Obama Says ‘Defund The Police’ Alienates Voters, Drawing Sharp Rebuke From The Left

Former President Barack Obama drew criticism from progressive Democrats this week for suggesting that “snappy” slogans like “defund the police” are alienating voters and making it harder from a political standpoint to enact “changes you want done.”

In an interview with Peter Hamby, who hosts the Snapchat political show “Good Luck America,” Obama said “you [lose] a big audience the minute” a slogan like “defund the police” is used, making “it a lot less likely that you’re actually going to get the changes you want done.”

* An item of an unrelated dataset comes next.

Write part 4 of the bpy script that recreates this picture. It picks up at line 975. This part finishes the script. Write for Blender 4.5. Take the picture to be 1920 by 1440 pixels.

“Defund the police” refers to the reallocation or redirection of government funding from police departments to social services for minority communities. As Rashawn Ray of the Brookings Institution noted, defunding does not mean the abolishment of police departments but instead “highlights fiscal responsibility” and “advocates for a market-driven approach to taxpayer money.”

Ben LaBolt, Obama’s former press secretary and communications strategist, shared part of Obama’s chat with Hamby online on Tuesday. The full interview will air at 6 a.m. EST Wednesday on Snapchat.

Obama’s remarks — particularly his use of the term “slogan” — were promptly lambasted by several progressive Democrats, including Rep. Ilhan Omar of Minnesota, Kentucky state Rep. Charles Booker and Cori Bush, who made history last month when she became the first Black woman elected to represent Missouri in Congress.

“We didn’t lose Breonna because of a slogan,” said Booker, referring to Breonna Taylor, a Black woman who was shot dead in her own apartment by Louisville police in March. Booker broke barriers in 2018 when he became the youngest Black lawmaker elected to the Kentucky state legislature in nearly a century. 

“We lose people in the hands of police. It’s not a slogan but a policy demand,” wrote Omar, who is the first woman of color to represent Minnesota in Congress and one of the first two Muslim women to serve in the legislative body.

“It’s not a slogan. It’s a mandate for keeping our people alive,” Bush said.

Obama ― echoing other centrist Democrats who’ve similarly taken issue with “defund the police” and what they’ve decried as radical messaging ―  told Hamby that Democrats could benefit from adopting softer rhetoric when talking about police reform.

“If you instead say, ‘Hey, you know what? Let’s reform the police department so that everybody’s being treated fairly. And not just in policing, but in sentencing, how can we divert young people from getting into crime?’” he said.

In her reaction to Obama’s comments, Omar noted that “defund the police” isn’t about mere words but a “demand for equitable investments and budgets for communities across the country.”

That, she stressed, is what “gets us progress and safety.”